First of all, a reality check. A salary of £280,000 a week is a preposterous amount to pay anyone, even more so when you attempt to justify it to a nurse, a teacher or a soldier. But it happens to be the going rate for certain footballers. It is a ludicrous offer but it is a real offer from City, so this is Terry's position.

He earns £135,000 a week at Chelsea, where his deal will expire in three years' time. There is, as with all footballers, no guarantee of a new deal after that or at what level it will be. At City, Terry will earn at least £60m in all, with the difference in the overall packages about £40m. For a player who turns 29 in December, and has had a history of injuries, this is the last big deal of his career.

The lure of the money, it is fair to say, is not up for debate. What about loyalty to Chelsea? Terry has a three-year contract remaining with the club and, if Roman Abramovich chooses not to sell, then Terry will have to force his way out. It will be bitter and recriminatory, with Terry cast as the villain and probably forced to go public with his desire to move. If he wants the money then he will have to swallow that.

Most of all he will be cast as the traitor who billed himself as "Mr Chelsea" and then turned his back on the club. Indeed, Terry has in the past affirmed his loyalty to the club, he has kissed the badge and signed off countless matchday programme notes with his battlecry, "Come on the Chels". But that is what a good captain does: he comes to embody the spirit of a team and a club.

So Chelsea could look at it two ways. They could curse Terry for leaving or recognise he has played an integral part in the most successful spell in the club's history. Perhaps if he had not played through injury at times, his leaving would not be such a big deal. Perhaps if Terry had been more like Ricardo Carvalho and regularly whined about leaving it would be easier to part with him.

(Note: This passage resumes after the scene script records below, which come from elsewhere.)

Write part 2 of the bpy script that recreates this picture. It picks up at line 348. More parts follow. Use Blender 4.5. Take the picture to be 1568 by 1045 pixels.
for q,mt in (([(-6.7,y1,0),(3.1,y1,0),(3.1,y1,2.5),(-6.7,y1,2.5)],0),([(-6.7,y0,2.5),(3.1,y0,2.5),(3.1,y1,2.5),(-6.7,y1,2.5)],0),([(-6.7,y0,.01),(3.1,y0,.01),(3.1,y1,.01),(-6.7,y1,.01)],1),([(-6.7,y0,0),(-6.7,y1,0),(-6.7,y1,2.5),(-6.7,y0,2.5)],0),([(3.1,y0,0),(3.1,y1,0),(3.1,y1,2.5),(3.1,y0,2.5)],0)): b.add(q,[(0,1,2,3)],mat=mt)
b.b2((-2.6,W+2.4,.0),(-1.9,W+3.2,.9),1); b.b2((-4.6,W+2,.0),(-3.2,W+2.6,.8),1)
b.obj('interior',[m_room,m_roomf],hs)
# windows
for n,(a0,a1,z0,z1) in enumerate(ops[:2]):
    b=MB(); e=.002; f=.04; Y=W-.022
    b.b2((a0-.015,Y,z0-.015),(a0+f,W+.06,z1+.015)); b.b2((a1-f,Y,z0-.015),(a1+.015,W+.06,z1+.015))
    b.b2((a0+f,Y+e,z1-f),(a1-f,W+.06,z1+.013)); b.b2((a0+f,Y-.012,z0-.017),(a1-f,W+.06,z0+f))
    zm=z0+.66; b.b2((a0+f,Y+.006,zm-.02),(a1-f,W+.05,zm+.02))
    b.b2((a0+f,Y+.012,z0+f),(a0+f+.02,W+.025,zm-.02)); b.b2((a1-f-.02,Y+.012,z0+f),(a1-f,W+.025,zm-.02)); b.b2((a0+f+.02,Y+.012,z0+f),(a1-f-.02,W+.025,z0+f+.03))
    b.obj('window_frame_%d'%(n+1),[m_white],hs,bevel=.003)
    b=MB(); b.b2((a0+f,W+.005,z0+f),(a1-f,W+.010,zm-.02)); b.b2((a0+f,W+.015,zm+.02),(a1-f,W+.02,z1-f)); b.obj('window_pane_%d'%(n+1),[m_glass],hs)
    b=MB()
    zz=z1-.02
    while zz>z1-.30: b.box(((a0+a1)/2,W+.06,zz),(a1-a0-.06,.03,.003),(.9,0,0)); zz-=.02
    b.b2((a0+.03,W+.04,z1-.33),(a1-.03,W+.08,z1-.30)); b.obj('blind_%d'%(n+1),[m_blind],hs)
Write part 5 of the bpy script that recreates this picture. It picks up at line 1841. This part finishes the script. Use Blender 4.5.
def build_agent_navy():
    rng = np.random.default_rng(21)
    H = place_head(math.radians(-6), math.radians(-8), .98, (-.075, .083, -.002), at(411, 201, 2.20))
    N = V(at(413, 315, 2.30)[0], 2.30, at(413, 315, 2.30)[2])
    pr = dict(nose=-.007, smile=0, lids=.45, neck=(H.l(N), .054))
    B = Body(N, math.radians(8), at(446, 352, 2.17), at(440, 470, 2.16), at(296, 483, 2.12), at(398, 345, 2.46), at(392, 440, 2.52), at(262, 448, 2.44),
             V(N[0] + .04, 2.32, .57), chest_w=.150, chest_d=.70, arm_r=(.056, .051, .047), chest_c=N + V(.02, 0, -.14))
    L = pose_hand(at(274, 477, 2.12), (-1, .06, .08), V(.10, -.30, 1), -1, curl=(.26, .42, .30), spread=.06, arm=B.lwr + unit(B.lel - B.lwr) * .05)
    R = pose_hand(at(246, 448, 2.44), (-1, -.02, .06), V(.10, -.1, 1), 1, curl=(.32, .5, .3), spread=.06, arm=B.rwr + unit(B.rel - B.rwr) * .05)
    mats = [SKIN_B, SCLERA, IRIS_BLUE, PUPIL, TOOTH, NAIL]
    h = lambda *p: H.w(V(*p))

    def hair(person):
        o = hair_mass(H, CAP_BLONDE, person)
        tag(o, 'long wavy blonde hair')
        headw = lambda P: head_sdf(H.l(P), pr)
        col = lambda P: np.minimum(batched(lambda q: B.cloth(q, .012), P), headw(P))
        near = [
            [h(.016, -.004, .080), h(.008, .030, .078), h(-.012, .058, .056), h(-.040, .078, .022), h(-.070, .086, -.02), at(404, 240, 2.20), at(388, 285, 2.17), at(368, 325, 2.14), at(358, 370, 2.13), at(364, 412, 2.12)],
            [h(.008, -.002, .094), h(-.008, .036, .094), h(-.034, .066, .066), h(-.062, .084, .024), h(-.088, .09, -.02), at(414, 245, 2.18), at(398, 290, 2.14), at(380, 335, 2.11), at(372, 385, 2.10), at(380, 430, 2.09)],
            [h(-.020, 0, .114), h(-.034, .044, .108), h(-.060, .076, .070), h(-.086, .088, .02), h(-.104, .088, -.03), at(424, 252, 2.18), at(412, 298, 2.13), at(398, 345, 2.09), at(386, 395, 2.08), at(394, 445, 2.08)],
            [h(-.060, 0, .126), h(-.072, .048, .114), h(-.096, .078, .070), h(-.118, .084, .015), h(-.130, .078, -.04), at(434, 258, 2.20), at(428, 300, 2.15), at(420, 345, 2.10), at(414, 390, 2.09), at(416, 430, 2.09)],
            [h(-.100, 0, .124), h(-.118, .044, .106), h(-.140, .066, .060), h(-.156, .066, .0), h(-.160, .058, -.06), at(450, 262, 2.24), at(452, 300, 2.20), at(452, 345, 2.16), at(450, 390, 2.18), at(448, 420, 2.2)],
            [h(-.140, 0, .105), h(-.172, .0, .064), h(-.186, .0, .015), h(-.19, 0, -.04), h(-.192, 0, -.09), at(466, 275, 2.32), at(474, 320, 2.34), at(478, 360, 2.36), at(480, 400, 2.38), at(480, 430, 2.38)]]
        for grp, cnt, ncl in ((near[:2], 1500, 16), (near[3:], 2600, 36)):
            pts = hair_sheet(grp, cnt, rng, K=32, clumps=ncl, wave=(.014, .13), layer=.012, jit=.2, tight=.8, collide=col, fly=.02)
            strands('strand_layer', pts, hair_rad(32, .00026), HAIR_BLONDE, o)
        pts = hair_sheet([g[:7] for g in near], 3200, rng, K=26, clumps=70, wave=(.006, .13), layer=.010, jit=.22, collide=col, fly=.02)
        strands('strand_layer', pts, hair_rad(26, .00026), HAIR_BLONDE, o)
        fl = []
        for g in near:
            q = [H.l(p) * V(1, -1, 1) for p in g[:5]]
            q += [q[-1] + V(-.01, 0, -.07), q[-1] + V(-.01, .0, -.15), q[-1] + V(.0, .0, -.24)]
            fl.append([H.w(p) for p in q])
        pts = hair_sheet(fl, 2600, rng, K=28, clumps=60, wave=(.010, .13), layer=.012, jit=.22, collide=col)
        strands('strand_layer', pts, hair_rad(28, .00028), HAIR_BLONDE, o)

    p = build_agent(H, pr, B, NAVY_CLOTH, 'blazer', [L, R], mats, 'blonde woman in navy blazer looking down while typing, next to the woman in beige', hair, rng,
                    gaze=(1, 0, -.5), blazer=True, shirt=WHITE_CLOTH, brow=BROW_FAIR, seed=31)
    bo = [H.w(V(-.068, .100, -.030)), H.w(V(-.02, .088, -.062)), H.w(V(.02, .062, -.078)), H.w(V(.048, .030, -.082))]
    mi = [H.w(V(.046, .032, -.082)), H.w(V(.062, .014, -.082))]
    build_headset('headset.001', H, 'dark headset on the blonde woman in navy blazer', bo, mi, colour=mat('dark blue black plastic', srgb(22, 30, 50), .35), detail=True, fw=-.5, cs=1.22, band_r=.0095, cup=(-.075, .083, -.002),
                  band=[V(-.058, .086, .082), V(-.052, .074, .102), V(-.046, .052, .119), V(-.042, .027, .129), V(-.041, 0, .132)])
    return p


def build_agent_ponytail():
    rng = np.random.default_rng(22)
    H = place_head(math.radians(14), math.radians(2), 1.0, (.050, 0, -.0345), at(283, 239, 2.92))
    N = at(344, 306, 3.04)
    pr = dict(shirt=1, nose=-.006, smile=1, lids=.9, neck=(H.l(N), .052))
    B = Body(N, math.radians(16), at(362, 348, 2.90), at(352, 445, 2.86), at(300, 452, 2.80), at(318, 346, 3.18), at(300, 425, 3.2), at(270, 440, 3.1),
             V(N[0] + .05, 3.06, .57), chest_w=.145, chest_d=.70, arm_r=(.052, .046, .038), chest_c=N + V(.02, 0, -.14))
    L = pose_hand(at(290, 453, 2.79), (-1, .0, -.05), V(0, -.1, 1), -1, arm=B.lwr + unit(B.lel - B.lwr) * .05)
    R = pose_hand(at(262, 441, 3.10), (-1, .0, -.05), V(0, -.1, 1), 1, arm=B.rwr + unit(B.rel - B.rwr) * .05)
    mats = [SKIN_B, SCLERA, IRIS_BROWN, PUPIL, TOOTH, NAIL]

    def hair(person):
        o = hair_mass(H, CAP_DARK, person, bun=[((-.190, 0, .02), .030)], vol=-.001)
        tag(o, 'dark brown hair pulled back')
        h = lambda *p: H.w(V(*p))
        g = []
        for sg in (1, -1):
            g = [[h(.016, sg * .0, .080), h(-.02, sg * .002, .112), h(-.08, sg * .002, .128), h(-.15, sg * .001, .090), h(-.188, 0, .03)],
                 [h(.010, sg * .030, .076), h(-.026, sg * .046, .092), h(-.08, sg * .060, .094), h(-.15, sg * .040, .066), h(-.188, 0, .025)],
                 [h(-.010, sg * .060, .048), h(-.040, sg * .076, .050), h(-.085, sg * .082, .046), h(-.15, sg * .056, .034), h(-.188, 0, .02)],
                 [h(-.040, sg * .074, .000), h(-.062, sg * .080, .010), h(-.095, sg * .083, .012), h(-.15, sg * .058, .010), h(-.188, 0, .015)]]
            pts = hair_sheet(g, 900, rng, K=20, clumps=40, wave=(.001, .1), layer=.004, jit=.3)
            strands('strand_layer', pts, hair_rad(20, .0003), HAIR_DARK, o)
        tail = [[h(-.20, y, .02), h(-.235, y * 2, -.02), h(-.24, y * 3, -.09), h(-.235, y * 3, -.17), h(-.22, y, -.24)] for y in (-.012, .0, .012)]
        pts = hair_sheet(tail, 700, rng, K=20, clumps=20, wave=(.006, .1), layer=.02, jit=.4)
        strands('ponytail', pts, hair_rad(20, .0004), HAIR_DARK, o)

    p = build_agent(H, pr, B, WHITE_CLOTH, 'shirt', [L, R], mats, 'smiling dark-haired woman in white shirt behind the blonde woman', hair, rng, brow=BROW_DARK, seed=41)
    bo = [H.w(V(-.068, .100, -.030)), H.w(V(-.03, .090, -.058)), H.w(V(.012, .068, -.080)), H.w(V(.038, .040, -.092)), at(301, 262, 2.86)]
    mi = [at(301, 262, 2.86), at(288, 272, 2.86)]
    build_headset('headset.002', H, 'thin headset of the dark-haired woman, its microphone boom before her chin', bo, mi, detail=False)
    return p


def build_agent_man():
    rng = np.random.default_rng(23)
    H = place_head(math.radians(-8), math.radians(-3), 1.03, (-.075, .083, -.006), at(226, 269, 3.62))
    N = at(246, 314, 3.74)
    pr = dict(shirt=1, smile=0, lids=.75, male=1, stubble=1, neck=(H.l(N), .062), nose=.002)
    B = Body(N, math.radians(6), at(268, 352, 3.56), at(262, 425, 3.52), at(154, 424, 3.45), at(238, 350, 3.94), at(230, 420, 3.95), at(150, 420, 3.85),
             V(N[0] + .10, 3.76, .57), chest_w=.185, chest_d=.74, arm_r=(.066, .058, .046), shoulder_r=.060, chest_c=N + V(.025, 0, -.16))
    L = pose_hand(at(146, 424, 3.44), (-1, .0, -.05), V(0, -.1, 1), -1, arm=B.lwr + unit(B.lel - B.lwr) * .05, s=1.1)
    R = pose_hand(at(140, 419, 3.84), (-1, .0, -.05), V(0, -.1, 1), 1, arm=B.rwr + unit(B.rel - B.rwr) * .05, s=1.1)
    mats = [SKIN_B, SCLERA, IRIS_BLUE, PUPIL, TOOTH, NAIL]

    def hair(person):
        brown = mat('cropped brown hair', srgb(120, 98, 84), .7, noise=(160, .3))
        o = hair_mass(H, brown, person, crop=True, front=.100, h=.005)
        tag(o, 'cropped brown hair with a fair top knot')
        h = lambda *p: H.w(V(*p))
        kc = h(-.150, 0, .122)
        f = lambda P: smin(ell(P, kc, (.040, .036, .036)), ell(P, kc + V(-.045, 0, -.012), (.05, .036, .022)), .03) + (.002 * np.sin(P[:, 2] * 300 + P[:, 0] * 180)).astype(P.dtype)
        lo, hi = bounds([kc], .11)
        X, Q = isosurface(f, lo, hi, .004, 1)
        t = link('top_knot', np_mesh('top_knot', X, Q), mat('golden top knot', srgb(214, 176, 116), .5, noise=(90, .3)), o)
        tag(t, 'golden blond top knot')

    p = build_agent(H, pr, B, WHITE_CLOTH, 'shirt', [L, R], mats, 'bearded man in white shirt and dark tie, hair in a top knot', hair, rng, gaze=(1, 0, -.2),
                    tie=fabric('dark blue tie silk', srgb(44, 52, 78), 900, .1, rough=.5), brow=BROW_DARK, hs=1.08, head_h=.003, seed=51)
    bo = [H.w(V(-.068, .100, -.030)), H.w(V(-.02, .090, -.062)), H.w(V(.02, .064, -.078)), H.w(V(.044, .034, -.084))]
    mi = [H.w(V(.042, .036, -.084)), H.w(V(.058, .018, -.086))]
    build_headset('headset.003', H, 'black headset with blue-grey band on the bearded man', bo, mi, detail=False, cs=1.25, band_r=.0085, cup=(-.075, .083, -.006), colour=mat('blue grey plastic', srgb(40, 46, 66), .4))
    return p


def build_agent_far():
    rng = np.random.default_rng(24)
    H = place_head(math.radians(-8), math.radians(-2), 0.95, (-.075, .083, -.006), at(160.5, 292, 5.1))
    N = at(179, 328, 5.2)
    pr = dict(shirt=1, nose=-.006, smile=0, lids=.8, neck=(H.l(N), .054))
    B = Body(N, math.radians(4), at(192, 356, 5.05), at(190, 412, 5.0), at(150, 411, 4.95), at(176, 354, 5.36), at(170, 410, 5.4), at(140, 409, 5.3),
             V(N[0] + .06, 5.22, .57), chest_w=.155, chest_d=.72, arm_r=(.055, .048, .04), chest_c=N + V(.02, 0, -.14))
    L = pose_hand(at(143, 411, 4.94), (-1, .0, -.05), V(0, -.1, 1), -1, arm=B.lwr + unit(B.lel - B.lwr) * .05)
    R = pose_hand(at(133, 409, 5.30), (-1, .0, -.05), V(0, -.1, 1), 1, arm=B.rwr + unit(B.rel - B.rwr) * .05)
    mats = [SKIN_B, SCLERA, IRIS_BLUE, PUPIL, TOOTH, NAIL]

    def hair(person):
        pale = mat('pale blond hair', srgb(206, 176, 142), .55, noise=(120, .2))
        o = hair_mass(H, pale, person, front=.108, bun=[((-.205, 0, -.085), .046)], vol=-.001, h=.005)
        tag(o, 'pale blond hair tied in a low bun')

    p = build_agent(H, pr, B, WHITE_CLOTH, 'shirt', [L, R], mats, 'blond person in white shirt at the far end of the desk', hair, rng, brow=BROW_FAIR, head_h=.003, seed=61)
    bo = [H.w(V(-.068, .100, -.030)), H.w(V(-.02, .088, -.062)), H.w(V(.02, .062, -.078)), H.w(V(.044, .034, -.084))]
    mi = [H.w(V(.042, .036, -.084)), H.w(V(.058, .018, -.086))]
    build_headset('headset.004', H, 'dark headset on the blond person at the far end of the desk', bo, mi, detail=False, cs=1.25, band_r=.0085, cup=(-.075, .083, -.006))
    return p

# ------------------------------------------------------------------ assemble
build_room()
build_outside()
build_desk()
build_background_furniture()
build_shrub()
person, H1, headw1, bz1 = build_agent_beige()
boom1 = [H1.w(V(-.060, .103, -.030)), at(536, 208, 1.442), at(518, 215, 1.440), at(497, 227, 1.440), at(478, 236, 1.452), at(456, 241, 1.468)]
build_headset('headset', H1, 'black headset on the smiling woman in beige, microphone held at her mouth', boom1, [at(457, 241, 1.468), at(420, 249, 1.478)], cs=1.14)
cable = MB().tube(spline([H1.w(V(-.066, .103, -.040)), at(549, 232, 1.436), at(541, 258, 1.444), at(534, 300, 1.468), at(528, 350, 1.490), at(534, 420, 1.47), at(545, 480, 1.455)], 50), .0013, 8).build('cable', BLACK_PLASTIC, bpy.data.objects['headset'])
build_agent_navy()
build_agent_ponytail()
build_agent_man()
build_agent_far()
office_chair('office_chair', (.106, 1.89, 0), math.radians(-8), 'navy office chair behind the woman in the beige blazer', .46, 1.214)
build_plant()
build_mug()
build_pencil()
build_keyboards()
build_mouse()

The "Mr Chelsea" tag was partly of Terry's own making but it was also created by the club and the Chelsea fans. As Abramovich's money transformed Chelsea, and foreign superstars came and went every season, they seized on something that connected Chelsea to their past.

Something that made Chelsea more than just a team of mercenaries and Terry, the kid who came through the ranks, fitted the bill. Yes, Terry will have to take some stick for being the man who epitomised Chelsea and then asked to leave.

But then it was not him who put up that banner on the Matthew Harding stand that says "JT – captain, leader, legend". That looked suspiciously like the club's marketing department, who also plaster the stadium superstore with pictures of Terry to sell replica shirts.

Abramovich can have no complaints. Just as he took Ashley Cole from Arsenal, Shaun Wright-Phillips from City and countless others from less wealthy clubs, he is now no longer the biggest boy in the school yard. He took the culture of paying bigger fees and bigger wages to a different level. Now someone else has picked up the baton.

This is about money. Of course it is, but even wealthy footballers have to make decisions on that basis. It is also about ambition and at the moment it is City whose summer signings suggest they have the more. Abramovich should know this spiel by now: his club once used it to sign players themselves.